One of the biggest hits at the market is Texas Scratch Kitchen, the Prest family’s cottage baking business. Amie and Joe Prest and their five children have lived in Menard for nearly a decade after starting their family in Germany and England, where Joe is from. Amie grew up in Menard—her ancestors were among the founding families—and, like Bell and Johanson, didn’t have plans on returning, but that changed after visiting her grandmother in 2011.
“When a piece of heritage has been in your family for that long, it’s both a blessing and a curse,” says Amie, a member of Southwest Texas Electric Cooperative. “There comes a time when you have to commit: Are you going to come back, or are you going to stay away?”
They settled on a piece of land along the San Saba River, and their passion for European-style baking continued after they moved to Texas. A few years ago, they decided to turn it into a family business, making macarons, tarts and tiramisu to sell at the market.
“You go out into the world and gather seeds of knowledge from all over and then you get to decide where to plant them,” Amie says.
Menard County, with its persistent drought and extreme temperature swings, isn’t ideal for vegetable farming, but each of the not-so-newcomers has found their own way to make it.
At Low Gear Farmstead, Bell and Gillespie have focused on raising goats, chickens, ducks and turkeys, mostly for their own use, but their biggest source of revenue has come from a high-tech solution to a rural issue: Hipcamp, a website that connects landowners with people who want to camp.

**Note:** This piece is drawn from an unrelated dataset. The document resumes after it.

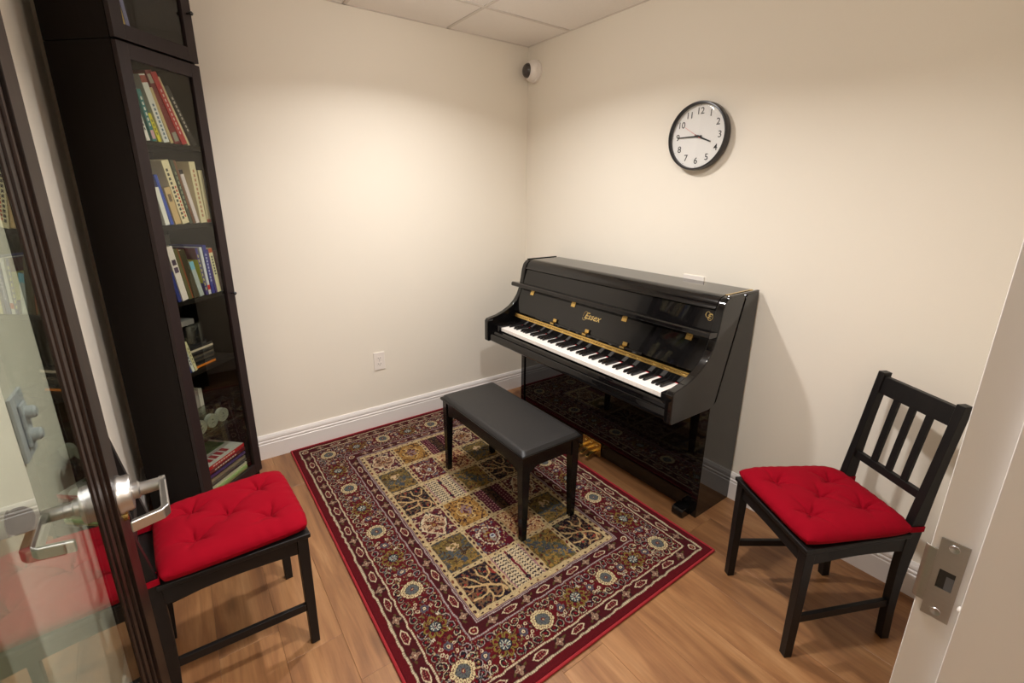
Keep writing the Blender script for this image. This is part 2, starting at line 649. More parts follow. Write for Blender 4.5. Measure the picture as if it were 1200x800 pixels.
def dbox(mb, a0, a1, b0, b1, z0, z1):
    return mb.hexa([D(a0, b0, z0), D(a0, b1, z0), D(a1, b1, z0), D(a1, b0, z0)][::-1], [D(a0, b0, z1), D(a0, b1, z1), D(a1, b1, z1), D(a1, b0, z1)][::-1])


door = bpy.data.objects.new('door_1', None)
COL.objects.link(door)
door.location = D(DLEN, 0.02, 0)
door['kind'] = 'structure'
DT = 0.038
DZ0, DZ1 = 0.008, DOOR_H - 0.004
ST = 0.112
for a0, a1 in ((0, ST), (DLEN - ST, DLEN)):
    obj('stile', dbox(MB(), a0, a1, 0, DT, DZ0, DZ1), M['doorwood'], door, 0.0015)
obj('rail', dbox(MB(), ST, DLEN - ST, 0, DT, DZ0, DZ0 + 0.22), M['doorwood'], door, 0.0015)
obj('rail', dbox(MB(), ST, DLEN - ST, 0, DT, DZ1 - ST, DZ1), M['doorwood'], door, 0.0015)
# moulded glazing bead in steps down to the glass
for (a0, a1, b0, b1) in ((ST, ST + 0.020, .005, .030), (ST + 0.020, ST + 0.052, 0.009, .027), (ST + 0.052, ST + 0.074, 0.0118, .0235)):
    mb = MB()
    k = a0 - ST
    dbox(mb, a0, a1, b0, b1, DZ0 + 0.22 + k, DZ1 - ST - k)
    dbox(mb, DLEN - a1, DLEN - a0, b0, b1, DZ0 + 0.22 + k, DZ1 - ST - k)
    dbox(mb, a1, DLEN - a1, b0, b1, DZ0 + 0.22 + k, DZ0 + 0.22 + k + a1 - a0)
    dbox(mb, a1, DLEN - a1, b0, b1, DZ1 - ST - k - a1 + a0, DZ1 - ST - k)
    obj('glazing_bead', mb, M['doorwood'], door, 0.003, 3)
obj('glass_pane', dbox(MB(), ST + .07, DLEN - ST - .07, 0.0133, 0.0137, DZ0 + 0.29, DZ1 - ST - .07), M['door_glass'], door, label='clear glass pane with a green tint')
HZ = 1.010


def lever(side):
    # side -1: the face towards the room's middle, +1: the face towards the left wall
    o = 0.0 if side < 0 else DT
    s = -1 if side < 0 else 1
    ax = Vector(D(0, s, 0)) - Vector(D(0, 0, 0))
    A = 0.064
    h = obj('lever_handle', MB().lathe([(.0335, 0), (.0335, .004), (.031, .007), (.031, .015), (.029, .019), (.014, .0195)], D(A, o, HZ), ax, 40), M['steel'], door, smooth=True, label='satin steel lever on a round rose')
    sh = MB().lathe([(.0145, .019), (.0145, .028), (.0115, .03), (.0115, .034), (.0105, .062), (.012, .066)], D(A, o, HZ), ax, 24)
    obj('lever_shank', sh, M['steel'], h, smooth=True)
    # flat return lever: out, along the door towards its hinges, and back to the face
    def P(a, b, z=HZ):
        return Vector(D(a, o + s * b, z))
    mb = MB()
    hh = 0.0095
    path = [(A - 0.010, .066), (A + 0.095, .068), (A + 0.105, .060), (A + 0.116, .018)]
    inner = [(A - 0.010, .056), (A + 0.092, .057), (A + 0.097, .053), (A + 0.107, .018)]
    poly = path + inner[::-1]
    n = len(poly)
    v = [P(a, b, HZ - hh) for a, b in poly] + [P(a, b, HZ + hh) for a, b in poly]
    f = [tuple(range(n)), tuple(range(2 * n - 1, n - 1, -1))] + [(i, i + n, (i + 1) % n + n, (i + 1) % n) for i in range(n)]
    mb.add(v, f)
    obj('lever_bar', mb, M['steel'], h, 0.0025, 3)
    obj('lock_rose', MB().lathe([(.009, 0), (.009, .006)], D(A - .004, o, HZ - 0.044), ax, 20), M['brass'], h, smooth=True)
    return h


lever(-1)
lever(1)
for zz in (0.25, 1.05, 1.85):
    obj('hinge', MB().tube([D(DLEN + .004, -0.004, zz - .05), D(DLEN + .004, -0.004, zz + .05)], .007, 12), M['steel'], door, smooth=True)

# ================================================================== RUG
RX0, RY0, RW, RL = -1.765, -1.950, 1.340, 1.928
STEP = 0.0022
nx, ny = int(RW / STEP) + 1, int(RL / STEP) + 1
gxs = np.linspace(0, RW, nx)
gys = np.linspace(0, RL, ny)
X, Y = np.meshgrid(gxs, gys)
rng = np.random.default_rng(3)


def C(r, g, b):
    return np.array(srgb(r, g, b)[:3])


CREAM, BEIGE, MAR, RED, DARK = C(222, 203, 168), C(200, 175, 130), C(104, 16, 28), C(128, 20, 30), C(52, 22, 24)
OLIVE, BLUE, NAVY, GOLD, PEACH, LILAC = C(116, 98, 52), C(90, 94, 96), C(30, 24, 38), C(168, 124, 60), C(196, 150, 108), C(186, 168, 164)
BLACK, BROWN = C(26, 18, 22), C(120, 78, 52)
img = np.zeros((ny, nx, 3))
img[:] = C(98, 12, 22)


def put(mask, col, sl=None):
    if sl is None:
        img[mask] = col
    else:
        img[sl][mask] = col


def stamp(cx, cy, r, fn, ang=0.0):
    i0, i1 = max(0, int((cy - r) / STEP)), min(ny, int((cy + r) / STEP) + 2)
    j0, j1 = max(0, int((cx - r) / STEP)), min(nx, int((cx + r) / STEP) + 2)
    if i1 <= i0 or j1 <= j0:
        return
    sl = (slice(i0, i1), slice(j0, j1))
    u, v = X[sl] - cx, Y[sl] - cy
    c, s = math.cos(ang), math.sin(ang)
    fn(u * c + v * s, -u * s + v * c, sl)


d = np.minimum(np.minimum(X, RW - X), np.minimum(Y, RL - Y))
along = np.where(np.minimum(X, RW - X) < np.minimum(Y, RL - Y), Y, X)
hatch = (np.sin(along * 2 * PI / 0.0085) > -0.45)
put((d > .042) & (d < .088), C(76, 18, 24))
put((d > .093) & (d < .249), C(98, 16, 24))
put((d > .254) & (d < .297), C(72, 18, 24))
for a, b, c in ((.034, .0425, CREAM), (.087, .0945, CREAM), (.246, .253, LILAC), (.2955, .3005, LILAC), (.303, .3075, LILAC)):
    m = (d > a) & (d < b)
    put(m, c * 0.45)
    put(m & hatch & (d > a + .0008) & (d < b - .0008), c)
put((d > .3085) & (d < .328), BEIGE)


def spot(cx, cy, r, col, ring=None, k=1.0, ang=0):
    def fn(u, v, sl):
        q = np.hypot(u, v * k)
        if ring is not None:
            put(q < r, ring, sl)
            put(q < r * .55, col, sl)
        else:
            put(q < r, col, sl)
    stamp(cx, cy, r * 1.6, fn, ang)


def scroll(cx, cy, r, ang, flip, col=CREAM, back=BLACK):
    def fn(u, v, sl):
        v = v * flip
        rr = np.hypot(u, v)
        t = np.arctan2(v, u)
        sp_ = rr - r * (0.35 + 0.5 * (t + PI) / (2 * PI))
        m0 = (np.abs(sp_) < r * .24) & (rr < r)
        put(m0, back, sl)
        put((np.abs(sp_ - r * .12) < r * .065) & (rr < r), col, sl)
        put((np.hypot(u, v) < r * .16), C(130, 20, 34), sl)
    stamp(cx, cy, r, fn, ang)


def rosette(cx, cy, ang):
    def fn(u, v, sl):
        r = np.hypot(u, v)
        t = np.arctan2(v, u)
        edge = .040 + .0028 * np.abs(np.cos(t * 8))
        put(r < edge + .004, MAR, sl)
        put(r < edge, C(226, 206, 158), sl)
        put((r < edge + .004) & (r > .027) & (np.abs(np.cos(t * 8)) < .26), C(84, 26, 28), sl)
        put((np.abs(r - .0335) < .0026) & (np.abs(np.cos(t * 8)) > .85), MAR, sl)
        put(r < .0265, BLACK, sl)
        put(r < .0245 + .002 * np.cos(t * 8), C(98, 100, 98), sl)
        put((r < .021) & (r > .008) & (np.abs(np.sin(t * 4)) < .25), C(60, 62, 78), sl)
        put(r < .0075, MAR, sl)
        put(r < .003, BEIGE, sl)
    stamp(cx, cy, .052, fn, ang)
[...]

Since 2017 the couple has hosted hundreds of campers in the pecan grove along the San Saba River that cuts along the back of their property, taking care to be inclusive of people of color and members of the LGBTQ community.
After five years of hosting visitors on their land, Bell says they realized they offer something that can’t be measured by the pound.
“What we can offer more easily than anything else is a social ecosystem,” Bell says. “Yeah, we’re trying to grow food, but that social ecosystem that we can create is perhaps more important and more readily available.”
What’s happening in Menard reflects similar changes happening across Texas, as farm and ranch land changes hands and a new generation of homesteaders plants roots.
Sarah Johanson, who had a small recurring role on the TV show Mad Men years ago, says that as a girl growing up in Menard, she didn’t see anyone who was living a life that she wanted to live—namely, anyone making a living as an artist. “People said, ‘You’re not going to be able to survive at this,’ ” she says. “A big part of moving back was to show young people here that football isn’t the only thing. Art is absolutely something you can make money in.”
Now that they’ve been back for a few years, Johanson has spent time in the local archives researching the history of the area. One particular detail stood out.
“The Native Americans who lived here called it ‘Summerland,’ ” she says. “They said that once you taste the waters of the San Saba, you will always come back.”